→ **Provided data**

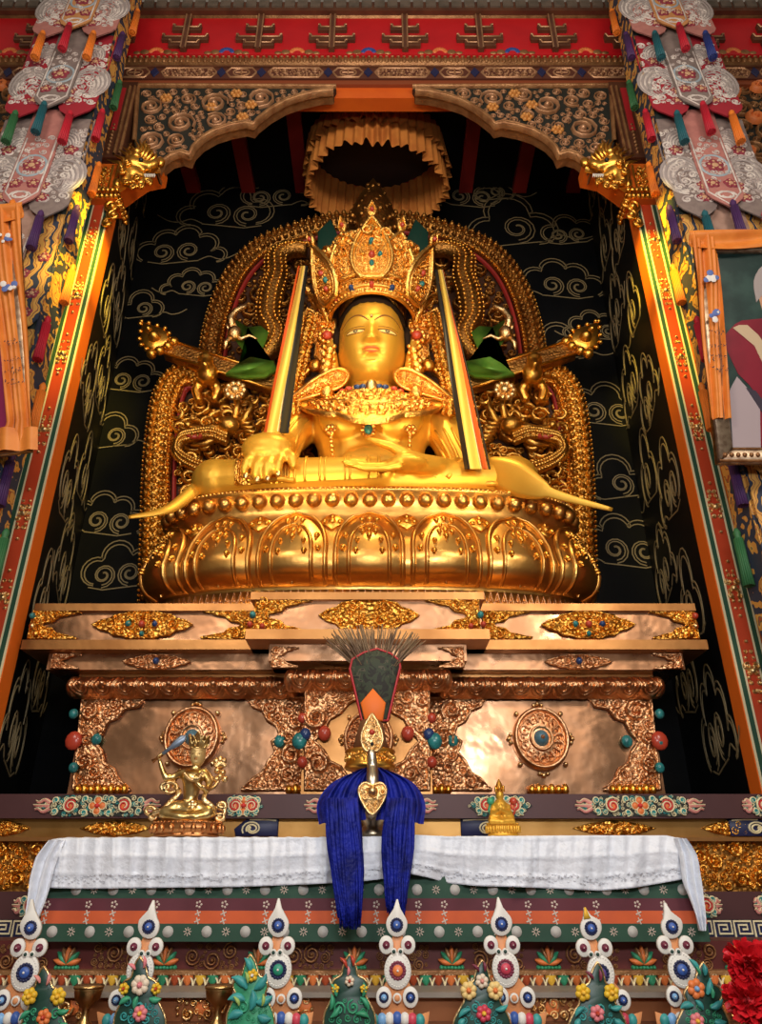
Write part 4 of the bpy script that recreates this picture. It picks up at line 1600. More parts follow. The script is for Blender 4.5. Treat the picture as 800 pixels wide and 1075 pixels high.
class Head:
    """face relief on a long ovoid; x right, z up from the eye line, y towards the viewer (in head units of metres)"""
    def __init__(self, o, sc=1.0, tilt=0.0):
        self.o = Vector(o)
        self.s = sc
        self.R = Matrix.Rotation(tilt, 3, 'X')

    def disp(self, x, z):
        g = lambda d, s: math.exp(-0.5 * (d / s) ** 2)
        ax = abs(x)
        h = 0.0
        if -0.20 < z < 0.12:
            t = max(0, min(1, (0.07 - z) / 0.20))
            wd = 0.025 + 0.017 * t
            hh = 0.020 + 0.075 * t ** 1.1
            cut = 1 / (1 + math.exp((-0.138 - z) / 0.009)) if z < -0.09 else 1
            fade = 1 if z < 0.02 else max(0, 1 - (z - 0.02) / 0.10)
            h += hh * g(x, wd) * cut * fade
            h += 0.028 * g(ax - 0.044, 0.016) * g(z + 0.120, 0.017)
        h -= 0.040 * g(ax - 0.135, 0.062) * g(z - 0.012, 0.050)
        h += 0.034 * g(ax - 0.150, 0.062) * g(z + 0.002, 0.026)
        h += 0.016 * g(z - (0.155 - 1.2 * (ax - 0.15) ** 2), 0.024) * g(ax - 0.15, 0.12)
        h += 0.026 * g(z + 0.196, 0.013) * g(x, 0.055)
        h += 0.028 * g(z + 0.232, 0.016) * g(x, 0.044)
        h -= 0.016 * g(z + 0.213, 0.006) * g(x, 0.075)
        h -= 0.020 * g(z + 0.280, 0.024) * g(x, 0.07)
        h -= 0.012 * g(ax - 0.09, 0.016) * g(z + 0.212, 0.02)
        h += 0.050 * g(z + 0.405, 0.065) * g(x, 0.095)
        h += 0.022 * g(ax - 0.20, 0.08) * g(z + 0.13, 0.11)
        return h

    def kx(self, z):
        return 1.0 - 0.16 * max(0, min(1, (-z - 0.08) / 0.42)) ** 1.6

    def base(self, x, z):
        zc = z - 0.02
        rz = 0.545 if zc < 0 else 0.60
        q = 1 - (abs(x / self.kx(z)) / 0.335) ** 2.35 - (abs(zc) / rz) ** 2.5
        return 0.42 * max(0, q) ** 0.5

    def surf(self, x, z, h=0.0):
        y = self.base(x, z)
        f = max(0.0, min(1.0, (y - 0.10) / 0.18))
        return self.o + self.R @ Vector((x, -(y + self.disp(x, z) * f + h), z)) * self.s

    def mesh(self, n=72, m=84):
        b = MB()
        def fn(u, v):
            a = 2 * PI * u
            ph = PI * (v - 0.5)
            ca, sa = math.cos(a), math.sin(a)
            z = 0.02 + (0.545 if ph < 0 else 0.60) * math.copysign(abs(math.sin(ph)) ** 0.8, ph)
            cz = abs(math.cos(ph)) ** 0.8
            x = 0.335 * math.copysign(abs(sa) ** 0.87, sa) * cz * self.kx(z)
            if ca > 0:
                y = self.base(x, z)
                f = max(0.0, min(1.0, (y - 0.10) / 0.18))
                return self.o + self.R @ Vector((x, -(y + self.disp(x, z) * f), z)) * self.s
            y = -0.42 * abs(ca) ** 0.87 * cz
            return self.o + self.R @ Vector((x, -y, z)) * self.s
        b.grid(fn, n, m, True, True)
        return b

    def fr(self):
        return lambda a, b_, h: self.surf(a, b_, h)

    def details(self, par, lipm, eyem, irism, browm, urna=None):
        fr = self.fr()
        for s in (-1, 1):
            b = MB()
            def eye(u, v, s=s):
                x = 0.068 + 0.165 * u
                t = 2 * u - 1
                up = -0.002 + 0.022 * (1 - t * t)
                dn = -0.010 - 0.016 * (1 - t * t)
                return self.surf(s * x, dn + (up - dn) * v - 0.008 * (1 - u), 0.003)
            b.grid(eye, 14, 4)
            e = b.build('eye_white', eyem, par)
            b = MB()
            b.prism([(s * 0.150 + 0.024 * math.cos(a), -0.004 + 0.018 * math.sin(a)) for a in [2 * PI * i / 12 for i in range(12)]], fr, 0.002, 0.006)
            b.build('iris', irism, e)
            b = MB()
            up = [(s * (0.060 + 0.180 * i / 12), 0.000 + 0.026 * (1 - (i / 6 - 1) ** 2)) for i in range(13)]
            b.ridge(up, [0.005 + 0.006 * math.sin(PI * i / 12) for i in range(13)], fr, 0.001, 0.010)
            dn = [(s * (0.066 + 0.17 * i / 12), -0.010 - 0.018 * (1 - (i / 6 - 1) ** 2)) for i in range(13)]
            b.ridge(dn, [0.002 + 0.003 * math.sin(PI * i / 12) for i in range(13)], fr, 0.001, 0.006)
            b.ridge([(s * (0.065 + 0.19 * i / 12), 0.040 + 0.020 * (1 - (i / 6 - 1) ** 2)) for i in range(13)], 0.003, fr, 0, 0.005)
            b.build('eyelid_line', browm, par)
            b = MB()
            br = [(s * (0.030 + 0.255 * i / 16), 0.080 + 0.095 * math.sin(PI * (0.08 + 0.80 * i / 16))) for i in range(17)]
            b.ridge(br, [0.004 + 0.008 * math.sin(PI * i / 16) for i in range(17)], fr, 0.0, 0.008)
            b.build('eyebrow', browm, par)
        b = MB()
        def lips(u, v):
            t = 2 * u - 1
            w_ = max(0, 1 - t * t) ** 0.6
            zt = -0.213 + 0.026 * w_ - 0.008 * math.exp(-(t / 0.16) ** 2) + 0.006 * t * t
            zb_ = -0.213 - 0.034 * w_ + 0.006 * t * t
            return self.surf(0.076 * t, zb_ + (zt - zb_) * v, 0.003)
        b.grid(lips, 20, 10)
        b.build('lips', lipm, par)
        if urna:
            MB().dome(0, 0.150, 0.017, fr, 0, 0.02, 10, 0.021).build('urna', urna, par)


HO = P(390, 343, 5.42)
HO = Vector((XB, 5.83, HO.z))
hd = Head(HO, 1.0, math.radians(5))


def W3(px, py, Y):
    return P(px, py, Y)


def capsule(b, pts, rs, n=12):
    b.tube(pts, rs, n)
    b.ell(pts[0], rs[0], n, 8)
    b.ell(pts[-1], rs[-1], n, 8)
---
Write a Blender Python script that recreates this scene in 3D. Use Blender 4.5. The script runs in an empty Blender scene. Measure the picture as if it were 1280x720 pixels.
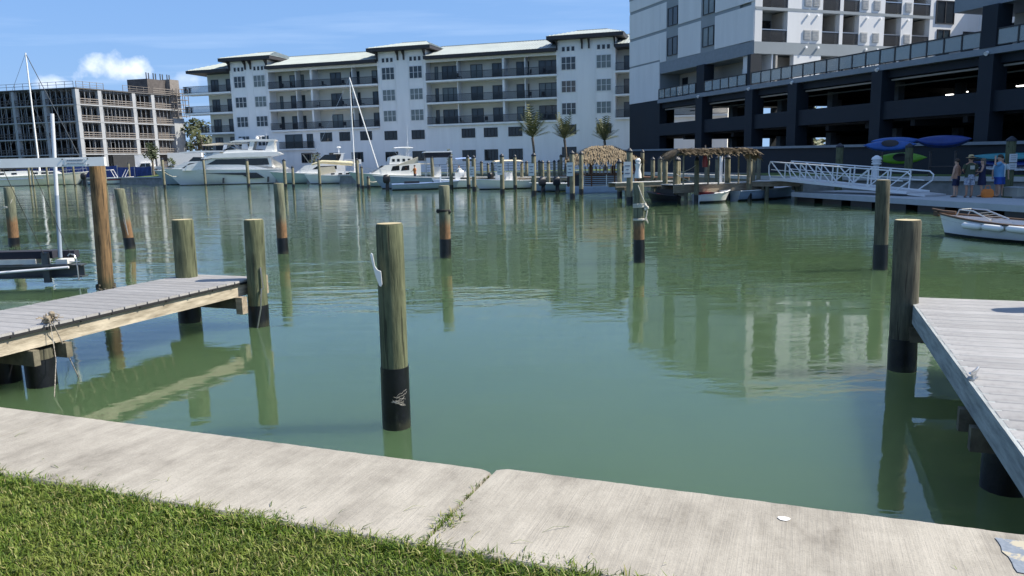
---
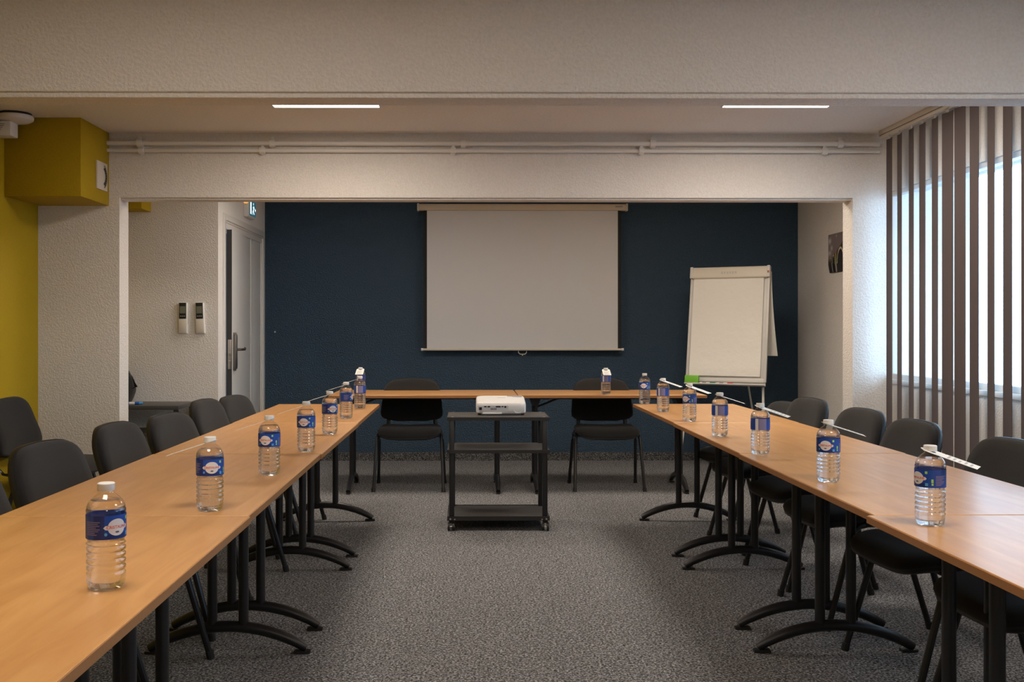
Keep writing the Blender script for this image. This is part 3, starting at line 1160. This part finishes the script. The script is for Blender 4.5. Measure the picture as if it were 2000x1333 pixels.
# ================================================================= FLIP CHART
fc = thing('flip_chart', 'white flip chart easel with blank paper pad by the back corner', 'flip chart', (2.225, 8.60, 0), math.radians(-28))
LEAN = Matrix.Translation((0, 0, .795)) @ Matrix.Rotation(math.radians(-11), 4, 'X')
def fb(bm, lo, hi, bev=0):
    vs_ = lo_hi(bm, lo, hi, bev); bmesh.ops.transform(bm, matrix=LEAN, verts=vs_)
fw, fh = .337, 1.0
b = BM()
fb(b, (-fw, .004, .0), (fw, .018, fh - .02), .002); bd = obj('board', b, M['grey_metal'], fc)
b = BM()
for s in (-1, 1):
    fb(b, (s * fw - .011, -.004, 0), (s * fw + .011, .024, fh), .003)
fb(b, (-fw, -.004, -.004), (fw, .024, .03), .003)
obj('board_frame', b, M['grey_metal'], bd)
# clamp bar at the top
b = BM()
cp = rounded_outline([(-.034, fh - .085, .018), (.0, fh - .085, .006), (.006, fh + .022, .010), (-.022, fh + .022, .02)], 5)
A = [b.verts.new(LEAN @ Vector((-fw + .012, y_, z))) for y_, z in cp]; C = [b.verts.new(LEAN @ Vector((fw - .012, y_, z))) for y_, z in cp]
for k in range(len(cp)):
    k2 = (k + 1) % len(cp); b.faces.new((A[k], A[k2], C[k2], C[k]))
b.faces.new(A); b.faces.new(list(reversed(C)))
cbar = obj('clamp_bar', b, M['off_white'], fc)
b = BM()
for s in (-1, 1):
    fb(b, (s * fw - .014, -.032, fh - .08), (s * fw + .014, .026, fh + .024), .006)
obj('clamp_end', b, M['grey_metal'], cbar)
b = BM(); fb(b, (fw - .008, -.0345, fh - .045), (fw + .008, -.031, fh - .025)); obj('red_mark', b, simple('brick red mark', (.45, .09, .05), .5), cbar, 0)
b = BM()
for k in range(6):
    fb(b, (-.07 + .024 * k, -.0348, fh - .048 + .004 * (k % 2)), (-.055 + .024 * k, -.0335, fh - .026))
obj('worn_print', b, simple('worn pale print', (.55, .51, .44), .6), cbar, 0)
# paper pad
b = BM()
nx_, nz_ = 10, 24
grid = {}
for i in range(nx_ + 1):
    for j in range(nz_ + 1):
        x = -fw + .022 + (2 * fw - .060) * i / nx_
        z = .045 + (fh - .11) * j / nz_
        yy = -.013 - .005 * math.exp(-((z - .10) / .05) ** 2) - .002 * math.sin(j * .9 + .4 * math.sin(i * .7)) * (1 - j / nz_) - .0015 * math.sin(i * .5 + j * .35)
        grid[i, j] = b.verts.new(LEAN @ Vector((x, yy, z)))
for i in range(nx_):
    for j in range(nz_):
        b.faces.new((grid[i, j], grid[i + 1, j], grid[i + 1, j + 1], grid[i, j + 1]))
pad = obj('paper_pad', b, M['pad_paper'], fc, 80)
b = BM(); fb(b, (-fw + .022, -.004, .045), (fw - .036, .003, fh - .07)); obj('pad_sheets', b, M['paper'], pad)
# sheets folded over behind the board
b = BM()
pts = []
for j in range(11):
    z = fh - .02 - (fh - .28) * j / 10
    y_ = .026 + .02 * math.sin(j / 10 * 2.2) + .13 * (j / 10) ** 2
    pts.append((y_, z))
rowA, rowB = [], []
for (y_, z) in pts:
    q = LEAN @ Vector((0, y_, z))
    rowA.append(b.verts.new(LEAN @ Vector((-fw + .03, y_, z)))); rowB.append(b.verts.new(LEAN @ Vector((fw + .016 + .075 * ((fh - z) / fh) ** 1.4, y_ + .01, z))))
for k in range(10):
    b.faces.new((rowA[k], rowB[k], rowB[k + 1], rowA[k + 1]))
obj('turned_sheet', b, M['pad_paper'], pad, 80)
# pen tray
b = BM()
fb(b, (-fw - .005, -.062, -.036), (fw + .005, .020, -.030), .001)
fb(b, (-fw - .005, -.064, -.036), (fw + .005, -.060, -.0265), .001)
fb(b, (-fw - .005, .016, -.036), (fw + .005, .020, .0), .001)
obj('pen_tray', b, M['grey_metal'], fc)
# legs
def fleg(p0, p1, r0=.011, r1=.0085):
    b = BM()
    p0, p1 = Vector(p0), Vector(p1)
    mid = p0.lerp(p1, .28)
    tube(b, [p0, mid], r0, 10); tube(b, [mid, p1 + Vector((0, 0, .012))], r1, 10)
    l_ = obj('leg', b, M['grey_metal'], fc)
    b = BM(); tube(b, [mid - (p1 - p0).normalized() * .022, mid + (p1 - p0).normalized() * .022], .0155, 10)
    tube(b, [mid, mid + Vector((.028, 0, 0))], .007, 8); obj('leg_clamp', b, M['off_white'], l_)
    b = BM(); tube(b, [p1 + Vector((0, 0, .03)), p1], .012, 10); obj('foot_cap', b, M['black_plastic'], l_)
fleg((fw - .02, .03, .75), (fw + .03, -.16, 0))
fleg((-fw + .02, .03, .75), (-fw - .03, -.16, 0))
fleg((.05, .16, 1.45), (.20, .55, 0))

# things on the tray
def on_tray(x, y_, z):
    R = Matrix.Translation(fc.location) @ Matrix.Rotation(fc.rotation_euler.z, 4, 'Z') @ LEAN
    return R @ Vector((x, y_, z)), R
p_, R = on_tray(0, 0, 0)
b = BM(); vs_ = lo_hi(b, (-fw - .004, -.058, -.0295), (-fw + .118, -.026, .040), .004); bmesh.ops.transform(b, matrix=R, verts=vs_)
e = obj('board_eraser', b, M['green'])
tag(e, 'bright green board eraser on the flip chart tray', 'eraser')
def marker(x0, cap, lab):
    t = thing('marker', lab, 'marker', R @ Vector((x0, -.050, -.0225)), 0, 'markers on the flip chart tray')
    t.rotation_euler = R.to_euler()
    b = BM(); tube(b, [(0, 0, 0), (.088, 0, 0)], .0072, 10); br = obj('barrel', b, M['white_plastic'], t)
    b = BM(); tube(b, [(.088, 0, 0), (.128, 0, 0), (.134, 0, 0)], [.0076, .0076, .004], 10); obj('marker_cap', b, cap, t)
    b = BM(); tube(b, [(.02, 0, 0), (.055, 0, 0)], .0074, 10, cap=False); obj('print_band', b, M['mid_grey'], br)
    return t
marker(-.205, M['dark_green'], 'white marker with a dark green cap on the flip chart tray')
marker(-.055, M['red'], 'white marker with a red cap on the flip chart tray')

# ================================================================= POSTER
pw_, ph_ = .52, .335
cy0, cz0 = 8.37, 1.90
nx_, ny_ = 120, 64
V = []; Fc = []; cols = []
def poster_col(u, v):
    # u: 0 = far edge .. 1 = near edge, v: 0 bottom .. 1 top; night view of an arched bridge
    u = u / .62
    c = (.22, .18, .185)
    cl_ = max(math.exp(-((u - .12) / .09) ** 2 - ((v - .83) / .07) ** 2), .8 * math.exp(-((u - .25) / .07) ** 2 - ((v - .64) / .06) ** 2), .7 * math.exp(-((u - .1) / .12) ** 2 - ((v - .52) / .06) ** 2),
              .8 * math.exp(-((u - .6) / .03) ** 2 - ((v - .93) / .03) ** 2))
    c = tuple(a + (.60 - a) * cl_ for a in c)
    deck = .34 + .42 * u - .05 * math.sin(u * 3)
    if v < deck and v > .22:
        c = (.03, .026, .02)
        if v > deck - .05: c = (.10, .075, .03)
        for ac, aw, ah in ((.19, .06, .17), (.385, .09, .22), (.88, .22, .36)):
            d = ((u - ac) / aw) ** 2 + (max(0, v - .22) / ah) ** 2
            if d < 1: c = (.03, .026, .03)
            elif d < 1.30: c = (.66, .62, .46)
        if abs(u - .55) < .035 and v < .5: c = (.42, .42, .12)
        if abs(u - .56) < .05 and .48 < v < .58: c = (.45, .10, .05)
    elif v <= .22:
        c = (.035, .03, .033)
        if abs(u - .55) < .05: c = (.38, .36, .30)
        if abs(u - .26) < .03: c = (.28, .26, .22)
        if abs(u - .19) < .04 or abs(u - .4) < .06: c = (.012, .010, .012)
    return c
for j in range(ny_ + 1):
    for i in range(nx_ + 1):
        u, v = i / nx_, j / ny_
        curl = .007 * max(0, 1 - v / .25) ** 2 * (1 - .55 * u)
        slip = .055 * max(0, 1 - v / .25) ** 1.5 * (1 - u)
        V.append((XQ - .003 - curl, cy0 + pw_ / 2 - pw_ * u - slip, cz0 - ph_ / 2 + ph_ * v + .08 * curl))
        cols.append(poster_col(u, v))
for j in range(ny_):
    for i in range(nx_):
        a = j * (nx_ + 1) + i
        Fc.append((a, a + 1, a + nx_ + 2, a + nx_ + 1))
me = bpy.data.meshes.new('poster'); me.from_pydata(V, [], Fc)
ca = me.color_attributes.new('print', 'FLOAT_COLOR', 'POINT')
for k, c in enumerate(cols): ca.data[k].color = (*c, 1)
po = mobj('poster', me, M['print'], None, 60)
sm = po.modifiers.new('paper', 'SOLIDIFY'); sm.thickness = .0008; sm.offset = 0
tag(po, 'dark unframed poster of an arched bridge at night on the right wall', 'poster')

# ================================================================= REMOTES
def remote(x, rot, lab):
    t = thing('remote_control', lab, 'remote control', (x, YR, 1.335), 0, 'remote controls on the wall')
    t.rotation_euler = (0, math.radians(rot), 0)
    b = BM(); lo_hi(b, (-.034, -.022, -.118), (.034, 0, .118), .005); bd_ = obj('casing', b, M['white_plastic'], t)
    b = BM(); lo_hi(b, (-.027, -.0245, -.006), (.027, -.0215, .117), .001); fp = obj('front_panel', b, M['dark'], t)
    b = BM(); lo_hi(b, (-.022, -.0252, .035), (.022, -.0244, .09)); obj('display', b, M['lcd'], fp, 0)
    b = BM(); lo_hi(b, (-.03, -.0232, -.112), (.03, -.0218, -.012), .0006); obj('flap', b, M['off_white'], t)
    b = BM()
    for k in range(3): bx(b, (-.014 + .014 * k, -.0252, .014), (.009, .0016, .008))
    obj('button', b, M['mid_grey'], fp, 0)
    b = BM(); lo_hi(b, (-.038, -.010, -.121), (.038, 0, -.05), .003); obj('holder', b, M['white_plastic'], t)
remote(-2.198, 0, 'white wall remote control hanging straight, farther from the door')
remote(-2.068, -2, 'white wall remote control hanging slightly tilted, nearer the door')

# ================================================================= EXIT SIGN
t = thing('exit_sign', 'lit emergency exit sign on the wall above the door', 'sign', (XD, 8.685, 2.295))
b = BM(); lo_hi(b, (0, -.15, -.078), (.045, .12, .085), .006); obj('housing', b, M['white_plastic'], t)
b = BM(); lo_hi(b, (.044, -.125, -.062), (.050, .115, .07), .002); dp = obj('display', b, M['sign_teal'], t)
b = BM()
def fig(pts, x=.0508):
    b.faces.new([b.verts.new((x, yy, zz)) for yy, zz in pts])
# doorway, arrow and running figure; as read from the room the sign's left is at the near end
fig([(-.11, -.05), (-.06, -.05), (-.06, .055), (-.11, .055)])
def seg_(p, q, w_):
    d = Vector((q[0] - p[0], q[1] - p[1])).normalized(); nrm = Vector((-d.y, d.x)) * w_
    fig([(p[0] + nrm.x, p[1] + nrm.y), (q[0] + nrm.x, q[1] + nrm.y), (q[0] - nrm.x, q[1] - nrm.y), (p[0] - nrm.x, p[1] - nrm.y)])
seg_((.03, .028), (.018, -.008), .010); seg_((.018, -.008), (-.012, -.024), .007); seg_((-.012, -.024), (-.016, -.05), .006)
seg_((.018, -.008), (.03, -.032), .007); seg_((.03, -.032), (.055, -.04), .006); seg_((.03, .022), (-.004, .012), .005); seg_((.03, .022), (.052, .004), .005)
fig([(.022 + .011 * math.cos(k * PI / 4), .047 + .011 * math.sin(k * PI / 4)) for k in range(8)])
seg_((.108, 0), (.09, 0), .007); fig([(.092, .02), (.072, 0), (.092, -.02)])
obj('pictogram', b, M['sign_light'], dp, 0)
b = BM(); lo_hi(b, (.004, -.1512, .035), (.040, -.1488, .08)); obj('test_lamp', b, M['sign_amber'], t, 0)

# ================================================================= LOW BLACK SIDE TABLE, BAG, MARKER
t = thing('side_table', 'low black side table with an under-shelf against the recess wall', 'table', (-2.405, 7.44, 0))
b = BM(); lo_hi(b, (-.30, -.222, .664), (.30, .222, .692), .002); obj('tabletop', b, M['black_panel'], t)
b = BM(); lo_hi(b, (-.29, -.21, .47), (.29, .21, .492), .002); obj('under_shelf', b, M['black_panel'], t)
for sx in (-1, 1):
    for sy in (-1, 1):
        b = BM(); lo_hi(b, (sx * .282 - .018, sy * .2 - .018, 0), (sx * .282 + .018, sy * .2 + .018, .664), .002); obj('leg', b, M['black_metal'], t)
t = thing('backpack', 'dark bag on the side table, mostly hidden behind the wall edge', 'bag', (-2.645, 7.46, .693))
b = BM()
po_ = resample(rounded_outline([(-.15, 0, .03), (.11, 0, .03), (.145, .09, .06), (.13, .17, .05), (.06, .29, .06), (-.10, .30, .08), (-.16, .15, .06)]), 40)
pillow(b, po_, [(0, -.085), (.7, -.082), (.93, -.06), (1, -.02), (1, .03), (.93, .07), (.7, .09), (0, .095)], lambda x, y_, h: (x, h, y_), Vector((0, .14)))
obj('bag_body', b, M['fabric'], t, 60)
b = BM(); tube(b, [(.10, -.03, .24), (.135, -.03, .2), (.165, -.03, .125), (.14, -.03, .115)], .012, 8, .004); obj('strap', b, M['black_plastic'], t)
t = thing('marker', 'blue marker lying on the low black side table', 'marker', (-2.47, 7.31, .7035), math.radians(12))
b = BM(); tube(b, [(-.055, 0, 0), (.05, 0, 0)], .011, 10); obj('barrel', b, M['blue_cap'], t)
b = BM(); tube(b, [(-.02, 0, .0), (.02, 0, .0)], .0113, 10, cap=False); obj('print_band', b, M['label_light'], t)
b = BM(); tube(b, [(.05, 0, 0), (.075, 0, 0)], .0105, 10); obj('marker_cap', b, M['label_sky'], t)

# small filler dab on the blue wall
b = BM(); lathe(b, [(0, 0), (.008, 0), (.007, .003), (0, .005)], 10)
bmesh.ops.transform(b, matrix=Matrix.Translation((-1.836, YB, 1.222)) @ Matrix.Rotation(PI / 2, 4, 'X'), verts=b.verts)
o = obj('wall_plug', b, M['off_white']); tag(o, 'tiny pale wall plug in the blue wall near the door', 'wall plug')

→ **Directions for this task**
Extract exactly and only the span of lines that begins at the line containing "Write part 4" and ends at the line containing "h), z)) * self.s".

→ **Written response**
Write part 4 of the bpy script that recreates this picture. It picks up at line 1600. More parts follow. The script is for Blender 4.5. Treat the picture as 800 pixels wide and 1075 pixels high.
class Head:
    """face relief on a long ovoid; x right, z up from the eye line, y towards the viewer (in head units of metres)"""
    def __init__(self, o, sc=1.0, tilt=0.0):
        self.o = Vector(o)
        self.s = sc
        self.R = Matrix.Rotation(tilt, 3, 'X')

    def disp(self, x, z):
        g = lambda d, s: math.exp(-0.5 * (d / s) ** 2)
        ax = abs(x)
        h = 0.0
        if -0.20 < z < 0.12:
            t = max(0, min(1, (0.07 - z) / 0.20))
            wd = 0.025 + 0.017 * t
            hh = 0.020 + 0.075 * t ** 1.1
            cut = 1 / (1 + math.exp((-0.138 - z) / 0.009)) if z < -0.09 else 1
            fade = 1 if z < 0.02 else max(0, 1 - (z - 0.02) / 0.10)
            h += hh * g(x, wd) * cut * fade
            h += 0.028 * g(ax - 0.044, 0.016) * g(z + 0.120, 0.017)
        h -= 0.040 * g(ax - 0.135, 0.062) * g(z - 0.012, 0.050)
        h += 0.034 * g(ax - 0.150, 0.062) * g(z + 0.002, 0.026)
        h += 0.016 * g(z - (0.155 - 1.2 * (ax - 0.15) ** 2), 0.024) * g(ax - 0.15, 0.12)
        h += 0.026 * g(z + 0.196, 0.013) * g(x, 0.055)
        h += 0.028 * g(z + 0.232, 0.016) * g(x, 0.044)
        h -= 0.016 * g(z + 0.213, 0.006) * g(x, 0.075)
        h -= 0.020 * g(z + 0.280, 0.024) * g(x, 0.07)
        h -= 0.012 * g(ax - 0.09, 0.016) * g(z + 0.212, 0.02)
        h += 0.050 * g(z + 0.405, 0.065) * g(x, 0.095)
        h += 0.022 * g(ax - 0.20, 0.08) * g(z + 0.13, 0.11)
        return h

    def kx(self, z):
        return 1.0 - 0.16 * max(0, min(1, (-z - 0.08) / 0.42)) ** 1.6

    def base(self, x, z):
        zc = z - 0.02
        rz = 0.545 if zc < 0 else 0.60
        q = 1 - (abs(x / self.kx(z)) / 0.335) ** 2.35 - (abs(zc) / rz) ** 2.5
        return 0.42 * max(0, q) ** 0.5

    def surf(self, x, z, h=0.0):
        y = self.base(x, z)
        f = max(0.0, min(1.0, (y - 0.10) / 0.18))
        return self.o + self.R @ Vector((x, -(y + self.disp(x, z) * f + h), z)) * self.s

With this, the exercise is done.